Any cost control is better than none

I keep complaining that this bill doesn’t do enough to control costs.  I believe that.  But then I see something like this, and I have to accept that maybe I’m over stating things.  Or, at least, I need to recognize that something is still better than nothing:

If President Nixon’s health reform plans had been enacted in 1975 and slowed the annual rate of spending by 1.5 percentage points a year, today we would be spending 10.7 percent of GDP on health care. In dollar terms, we would spend only $1.6 trillion on health care in 2010, instead of projected health spending of $2.6 trillion. This savings of $1 trillion in 2010 alone would remove much of the financial burden on families, businesses, and government. Even if Nixon reforms had slowed spending growth by “only” 1 percentage point a year, health spending as a percent of GDP would have been $1.9 trillion in 2010, or 12.7 percent of GDP—a savings of 5 percent of GDP.

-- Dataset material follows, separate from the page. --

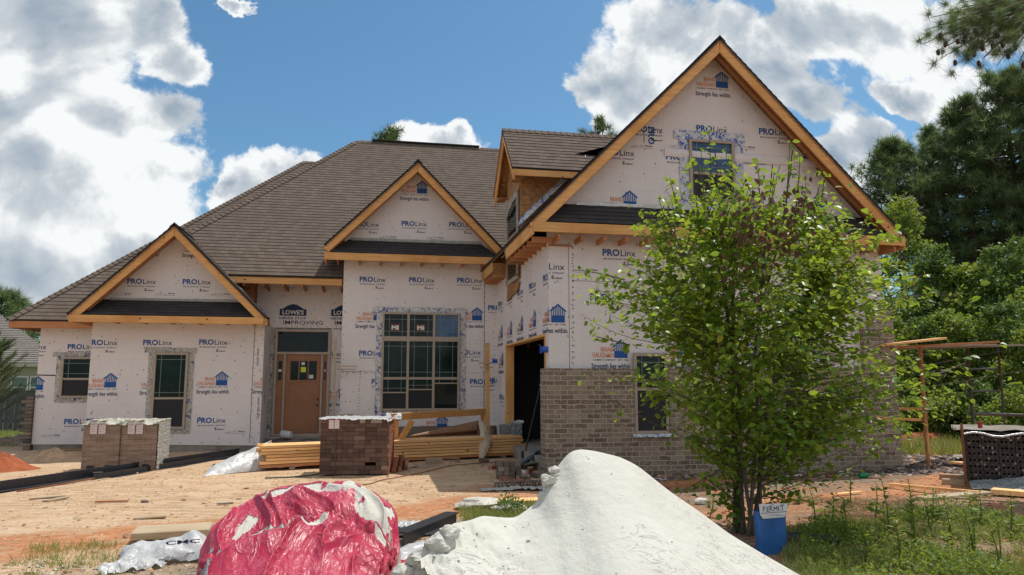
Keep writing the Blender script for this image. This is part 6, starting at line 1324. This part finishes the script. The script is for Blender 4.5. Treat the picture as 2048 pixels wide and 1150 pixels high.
# ================================================================== plants
def limb(mb, p, q, r0, r1, bend=.1, n=6, seg=7):
    p, q = Vector(p), Vector(q); L = (q - p).length; off = Vector(RNG.normal(size=3)) * bend * L; pts, rs = [], []
    for i in range(n + 1):
        t_ = i / n; pts.append(p.lerp(q, t_) + off * math.sin(t_ * math.pi) * .5); rs.append(r0 + (r1 - r0) * t_)
    mb.tube(pts, rs, seg); return pts
def leafdirs(n, droop=-.35, spread=1.0):
    D = RNG.normal(size=(n, 3)) * spread; D[:, 2] = D[:, 2] * .5 + droop; return D
def sapling():
    base = gr(1492, 1072); T = thing('young_tree', 'young broadleaf tree with several thin stems standing before the garage wing', 'tree', (base.x, base.y, 0)); bx, by = base.x, base.y
    ctr = at(1480, 620, by); mb = MB(); stems = []
    tips = [(1395, 330), (1430, 300), (1480, 400), (1545, 330), (1585, 300), (1640, 370), (1700, 430), (1330, 430)]
    for i, (x, y) in enumerate(tips):
        q = at(x, y, by + RNG.uniform(-.5, .5)); p = Vector((bx + RNG.uniform(-.14, .14), by + RNG.uniform(-.12, .12), -.05)); mid = p.lerp(q, .45); mid.x = p.x + (q.x - p.x) * .22; r0 = .022 if i != 2 else .05
        A_ = limb(mb, p, mid, r0, r0 * .7, .03); B_ = limb(mb, mid, q, r0 * .7, .006, .04, 8); stems.append(A_ + B_)
    # outline of the crown in the photograph: height -> left and right extent, taken at the tree's own depth
    prof = [(262, 1400, 1440), (300, 1385, 1450), (340, 1355, 1640), (400, 1330, 1665), (440, 1310, 1705), (480, 1290, 1770), (520, 1265, 1800), (560, 1200, 1810), (600, 1215, 1800), (650, 1225, 1790), (700, 1230, 1875), (750, 1240, 1885), (800, 1275, 1850), (850, 1350, 1820), (900, 1400, 1740), (960, 1440, 1650)]
    Zs = np.array([at(1480, y, by).z for y, _, _ in prof]); Ls = np.array([at(l, y, by).x for y, l, _ in prof]); Rs = np.array([at(r_, y, by).x for y, _, r_ in prof]); o_ = np.argsort(Zs); Zs, Ls, Rs = Zs[o_], Ls[o_], Rs[o_]
    parts = []; C_all, D_all, S_all, dry = [], [], [], []
    S_pts = [p for s_ in stems for p in s_]
    n_tw = 450; lo, hi = Zs[2], at(1480, 385, by).z
    for k in range(n_tw):
        z = lo + (hi - lo) * RNG.beta(1.6, 1.3) if k > 50 else RNG.uniform(at(0, 900, by).z, at(0, 780, by).z); l, r_ = np.interp(z, Zs, Ls), np.interp(z, Zs, Rs); m_ = (l + r_) / 2; hw = (r_ - l) / 2
        a = RNG.uniform(0, 6.283); rad = hw * math.sqrt(RNG.uniform(.12, 1.0)); x = m_ + rad * math.cos(a); y = by + rad * math.sin(a) * .85
        if RNG.random() < .06: x = m_ + hw * 1.04 * math.copysign(1, math.cos(a))
        z += RNG.uniform(-.08, .08); tip = Vector((x, y, z)); cand = [p for p in S_pts if p.z < z - .1 and p.z > .45] or S_pts
        at_ = min(cand, key=lambda p: (Vector((p.x, p.y, 0)) - Vector((x, y, 0))).length * 1.0 + abs((z - p.z) - .45) * 1.2 + RNG.uniform(0, .25))
        br = limb(mb, at_, tip, .006, .002, .10, 6, 5); L = (tip - at_).length; nl = int(18 + 28 * min(1, L / .8))
        if x > m_ + hw * .93 or x < m_ - hw * .93: nl = int(nl * .7)
        tt = RNG.uniform(.25, 1.04, nl); P = np.array([np.array(br[min(6, int(t_ * 6))][:]) for t_ in tt]) + RNG.normal(size=(nl, 3)) * np.array([.075, .075, .06]); outw = np.array((tip - at_)[:]); outw = outw / (np.linalg.norm(outw) + 1e-6)
        D = leafdirs(nl, -.42, .75) + outw * .7; C_all.append(P); D_all.append(D); S_all.append(RNG.uniform(.046, .104, nl)); dry.append(np.zeros(nl, int))
    # bare upright shoots with fewer leaves at the top
    for (x0_, y0_, x1_, y1_) in ((1400, 470, 1385, 320), (1410, 440, 1402, 300), (1450, 450, 1440, 330), (1470, 450, 1466, 340), (1545, 470, 1560, 330), (1600, 460, 1612, 350), (1615, 480, 1640, 390), (1350, 480, 1318, 400), (1330, 500, 1290, 430), (1660, 500, 1690, 420), (1500, 460, 1500, 380), (1700, 540, 1770, 470), (1420, 400, 1418, 262), (1436, 430, 1452, 300), (1520, 420, 1516, 330), (1572, 420, 1580, 285), (1590, 440, 1600, 310), (1640, 440, 1650, 345), (1360, 430, 1340, 355), (1700, 500, 1745, 420), (1250, 560, 1150, 540), (1300, 600, 1210, 545), (1230, 620, 1195, 575), (1260, 690, 1190, 672), (1750, 700, 1930, 760), (1760, 740, 1880, 700), (1740, 480, 1810, 470), (1770, 600, 1850, 545), (1780, 640, 1820, 590), (1480, 420, 1490, 360), (1545, 430, 1548, 345), (1330, 760, 1250, 755), (1340, 790, 1290, 800), (1480, 1060, 1440, 930), (1478, 1050, 1455, 985), (1470, 1000, 1400, 950), (1500, 1000, 1620, 960), (1510, 960, 1690, 945), (1505, 930, 1640, 900), (1490, 960, 1410, 900), (1530, 880, 1700, 870), (1500, 900, 1360, 985), (1475, 1040, 1470, 900), (1515, 990, 1600, 1000)):
        a, b_ = at(x0_, y0_, by + RNG.uniform(-.2, .2)), at(x1_, y1_, by + RNG.uniform(-.2, .2)); br = limb(mb, a, b_, .009, .003, .04, 8, 5); nl = 26 if y0_ < 850 else 48; tt = RNG.uniform(.0, 1, nl); P = np.array([np.array(br[min(8, int(t_ * 8.99))][:]) for t_ in tt]) + RNG.normal(size=(nl, 3)) * (.03 if y0_ < 850 else .06)
        C_all.append(P); D_all.append(leafdirs(nl, -.3, 1)); S_all.append(RNG.uniform(.06, .10, nl)); dry.append(np.zeros(nl, int))
    # withered brown leaves near the top
    for (x, y, n, s_) in ((1530, 450, 170, .16), (1575, 470, 120, .12), (1490, 440, 60, .10), (1505, 470, 60, .1), (1590, 400, 40, .08), (1515, 385, 30, .06), (1510, 545, 50, .1), (1620, 380, 30, .08), (1530, 500, 70, .12)):
        n = int(n * .38); c = at(x, y, by - 1.0 if y > 430 else by - .3); P = np.array(c[:]) + RNG.normal(size=(n, 3)) * s_ * 1.25; C_all.append(P); D_all.append(leafdirs(n, -.8, .6)); S_all.append(RNG.uniform(.05, .10, n)); dry.append(np.ones(n, int))
    C, D, S, dr = np.concatenate(C_all), np.concatenate(D_all), np.concatenate(S_all), np.concatenate(dry)
    V, F = scatter(LEAF, C, D, S); mi = np.repeat(dr, len(LEAF[1])); np_mesh('crown', V, F, ['leaf_sapling', 'leaf_dry'], T, mi=mi); mb.build('trunk', 'bark', T, smooth=True); print('sapling leaves', len(C))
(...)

If cost containment measures slowing spending by 1.5 percentage points a year had been enacted in 1980 under President Carter, the trends would be similar, with spending rising to $1.7 trillion in 2010, or 11.5 percent of GDP. Even if we had acted as late as 1995 under President Clinton, health spending in 2010 would be $2.1 trillion, or 14.2 percent of GDP.

The federal government would have been a major beneficiary of comprehensive health reform under Presidents Nixon, Carter, or Clinton. Instead of consuming 6.2 percent of GDP in 2010, federal health outlays would have been 3.7 percent in 2010 under Nixon reforms that slowed spending growth by 1.5 percentage points, 4.0 percent under Carter, and 5.0 percent under Clinton.

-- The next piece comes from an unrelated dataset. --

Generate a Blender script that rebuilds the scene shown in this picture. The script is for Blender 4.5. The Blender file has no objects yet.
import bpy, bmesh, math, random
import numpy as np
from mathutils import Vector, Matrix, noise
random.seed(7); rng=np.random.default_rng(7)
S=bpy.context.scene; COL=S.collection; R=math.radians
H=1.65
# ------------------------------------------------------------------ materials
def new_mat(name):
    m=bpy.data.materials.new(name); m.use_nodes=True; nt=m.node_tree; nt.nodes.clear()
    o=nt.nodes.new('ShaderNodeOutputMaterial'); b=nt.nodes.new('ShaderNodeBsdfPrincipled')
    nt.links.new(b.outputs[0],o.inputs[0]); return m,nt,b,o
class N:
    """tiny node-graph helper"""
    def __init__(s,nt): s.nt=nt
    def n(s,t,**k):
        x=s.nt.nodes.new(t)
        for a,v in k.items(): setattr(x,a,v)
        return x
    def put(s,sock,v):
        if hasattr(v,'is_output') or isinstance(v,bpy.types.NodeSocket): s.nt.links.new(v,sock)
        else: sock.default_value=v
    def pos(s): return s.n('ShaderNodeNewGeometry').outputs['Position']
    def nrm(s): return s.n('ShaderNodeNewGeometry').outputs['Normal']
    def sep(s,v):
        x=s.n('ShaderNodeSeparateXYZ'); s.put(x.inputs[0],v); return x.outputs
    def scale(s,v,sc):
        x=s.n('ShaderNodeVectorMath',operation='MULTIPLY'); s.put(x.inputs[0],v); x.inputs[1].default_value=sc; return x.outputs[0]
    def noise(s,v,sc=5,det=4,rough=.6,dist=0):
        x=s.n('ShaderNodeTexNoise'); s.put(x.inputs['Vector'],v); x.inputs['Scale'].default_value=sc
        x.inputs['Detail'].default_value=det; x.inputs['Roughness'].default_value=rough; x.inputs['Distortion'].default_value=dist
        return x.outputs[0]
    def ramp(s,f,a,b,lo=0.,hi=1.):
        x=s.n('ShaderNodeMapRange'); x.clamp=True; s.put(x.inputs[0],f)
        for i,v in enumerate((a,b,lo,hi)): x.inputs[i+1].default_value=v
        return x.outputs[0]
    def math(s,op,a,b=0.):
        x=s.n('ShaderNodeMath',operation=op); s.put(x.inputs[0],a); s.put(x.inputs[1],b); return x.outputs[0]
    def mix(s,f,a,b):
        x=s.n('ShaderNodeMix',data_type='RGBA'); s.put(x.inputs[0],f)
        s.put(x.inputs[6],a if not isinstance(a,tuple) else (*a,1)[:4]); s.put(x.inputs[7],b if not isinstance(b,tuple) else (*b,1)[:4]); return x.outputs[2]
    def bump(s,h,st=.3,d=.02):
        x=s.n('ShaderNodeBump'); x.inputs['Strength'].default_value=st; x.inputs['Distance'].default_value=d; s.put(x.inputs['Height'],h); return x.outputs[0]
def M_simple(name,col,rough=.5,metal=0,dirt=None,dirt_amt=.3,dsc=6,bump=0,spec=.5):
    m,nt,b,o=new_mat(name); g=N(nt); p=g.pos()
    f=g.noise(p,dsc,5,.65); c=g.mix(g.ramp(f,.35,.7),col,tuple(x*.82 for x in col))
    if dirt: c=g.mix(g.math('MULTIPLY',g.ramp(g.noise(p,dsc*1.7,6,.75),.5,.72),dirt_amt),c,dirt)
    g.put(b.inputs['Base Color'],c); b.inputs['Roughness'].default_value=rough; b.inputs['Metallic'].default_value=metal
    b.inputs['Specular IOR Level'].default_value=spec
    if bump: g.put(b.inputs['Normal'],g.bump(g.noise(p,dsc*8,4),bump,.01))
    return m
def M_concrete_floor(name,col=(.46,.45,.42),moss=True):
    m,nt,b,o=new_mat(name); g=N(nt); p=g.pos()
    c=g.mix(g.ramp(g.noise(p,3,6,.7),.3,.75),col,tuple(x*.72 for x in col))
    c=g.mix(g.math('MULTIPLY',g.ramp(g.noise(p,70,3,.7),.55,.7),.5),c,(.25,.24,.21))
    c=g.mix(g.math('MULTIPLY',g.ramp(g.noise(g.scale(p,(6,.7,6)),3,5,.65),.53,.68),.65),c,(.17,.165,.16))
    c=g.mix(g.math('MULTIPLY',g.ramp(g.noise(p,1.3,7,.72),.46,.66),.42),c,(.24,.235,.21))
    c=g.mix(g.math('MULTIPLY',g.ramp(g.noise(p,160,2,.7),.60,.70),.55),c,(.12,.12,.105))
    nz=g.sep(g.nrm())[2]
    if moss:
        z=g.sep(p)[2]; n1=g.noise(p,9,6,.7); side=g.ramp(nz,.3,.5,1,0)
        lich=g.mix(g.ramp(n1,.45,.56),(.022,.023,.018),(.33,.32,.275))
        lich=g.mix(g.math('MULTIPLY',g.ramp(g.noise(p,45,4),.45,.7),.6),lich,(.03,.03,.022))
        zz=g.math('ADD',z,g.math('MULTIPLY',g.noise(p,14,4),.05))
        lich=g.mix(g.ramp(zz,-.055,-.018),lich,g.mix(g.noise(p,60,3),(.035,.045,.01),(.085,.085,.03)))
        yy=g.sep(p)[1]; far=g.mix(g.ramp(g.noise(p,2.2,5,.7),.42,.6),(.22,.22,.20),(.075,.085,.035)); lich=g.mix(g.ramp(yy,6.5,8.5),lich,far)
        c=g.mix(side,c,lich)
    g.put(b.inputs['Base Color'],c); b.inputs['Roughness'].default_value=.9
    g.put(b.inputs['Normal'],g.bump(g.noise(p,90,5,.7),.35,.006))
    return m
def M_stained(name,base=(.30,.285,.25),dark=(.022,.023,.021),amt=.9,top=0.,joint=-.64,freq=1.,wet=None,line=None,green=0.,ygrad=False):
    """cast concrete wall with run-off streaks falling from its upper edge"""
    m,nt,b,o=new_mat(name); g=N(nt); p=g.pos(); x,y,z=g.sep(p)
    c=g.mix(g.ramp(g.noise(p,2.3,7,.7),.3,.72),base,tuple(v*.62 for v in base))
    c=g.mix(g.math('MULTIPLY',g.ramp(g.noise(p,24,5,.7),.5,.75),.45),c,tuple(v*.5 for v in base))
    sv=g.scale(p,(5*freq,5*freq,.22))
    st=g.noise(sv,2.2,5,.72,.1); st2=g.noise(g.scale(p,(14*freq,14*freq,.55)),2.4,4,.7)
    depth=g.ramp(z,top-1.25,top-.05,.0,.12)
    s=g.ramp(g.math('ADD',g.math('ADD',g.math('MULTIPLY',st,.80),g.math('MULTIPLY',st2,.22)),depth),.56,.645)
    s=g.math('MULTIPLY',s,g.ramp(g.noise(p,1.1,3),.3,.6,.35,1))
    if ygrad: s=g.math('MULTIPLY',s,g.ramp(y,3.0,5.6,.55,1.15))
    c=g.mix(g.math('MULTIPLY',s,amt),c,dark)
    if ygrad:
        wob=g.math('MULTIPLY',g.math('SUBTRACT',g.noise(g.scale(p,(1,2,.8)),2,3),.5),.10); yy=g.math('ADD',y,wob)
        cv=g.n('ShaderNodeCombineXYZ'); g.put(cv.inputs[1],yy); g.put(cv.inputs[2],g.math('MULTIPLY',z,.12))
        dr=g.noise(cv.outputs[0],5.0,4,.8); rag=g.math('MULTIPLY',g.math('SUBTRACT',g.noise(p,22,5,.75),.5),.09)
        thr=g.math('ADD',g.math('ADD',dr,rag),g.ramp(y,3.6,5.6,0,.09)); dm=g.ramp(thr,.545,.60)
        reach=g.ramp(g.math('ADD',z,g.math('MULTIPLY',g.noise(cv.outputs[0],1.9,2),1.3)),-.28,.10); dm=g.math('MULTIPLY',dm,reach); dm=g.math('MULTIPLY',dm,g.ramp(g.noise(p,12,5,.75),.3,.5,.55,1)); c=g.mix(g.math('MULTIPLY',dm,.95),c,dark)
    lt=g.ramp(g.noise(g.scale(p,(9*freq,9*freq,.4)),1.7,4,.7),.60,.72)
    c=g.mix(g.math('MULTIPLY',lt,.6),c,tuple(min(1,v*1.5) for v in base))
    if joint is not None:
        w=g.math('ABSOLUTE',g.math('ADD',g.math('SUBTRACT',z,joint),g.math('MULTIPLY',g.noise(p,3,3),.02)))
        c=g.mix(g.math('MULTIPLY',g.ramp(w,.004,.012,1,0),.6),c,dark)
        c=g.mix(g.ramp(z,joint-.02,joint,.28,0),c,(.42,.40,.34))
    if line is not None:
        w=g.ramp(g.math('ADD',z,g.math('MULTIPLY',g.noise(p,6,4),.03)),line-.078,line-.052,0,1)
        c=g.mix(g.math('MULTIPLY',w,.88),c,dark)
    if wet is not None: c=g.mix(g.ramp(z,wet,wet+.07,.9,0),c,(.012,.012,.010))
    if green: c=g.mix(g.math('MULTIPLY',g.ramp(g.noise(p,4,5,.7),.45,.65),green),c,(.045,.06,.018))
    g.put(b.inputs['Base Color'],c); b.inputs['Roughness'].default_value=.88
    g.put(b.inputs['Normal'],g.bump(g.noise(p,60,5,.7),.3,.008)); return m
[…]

Hard as it is to believe, had President Nixon’s health care reform proposal been enacted – Nixon! – and costs been slowed by as little as 1.5%, our health spending as a percentage of GDP might be 7% lower than it is today.  That’s a massive amount of money.

Maybe incremental reform would do more to contain costs than I thought.

(h/t Ezra Klein)

UPDATE – Language cleaned up to make things more exact.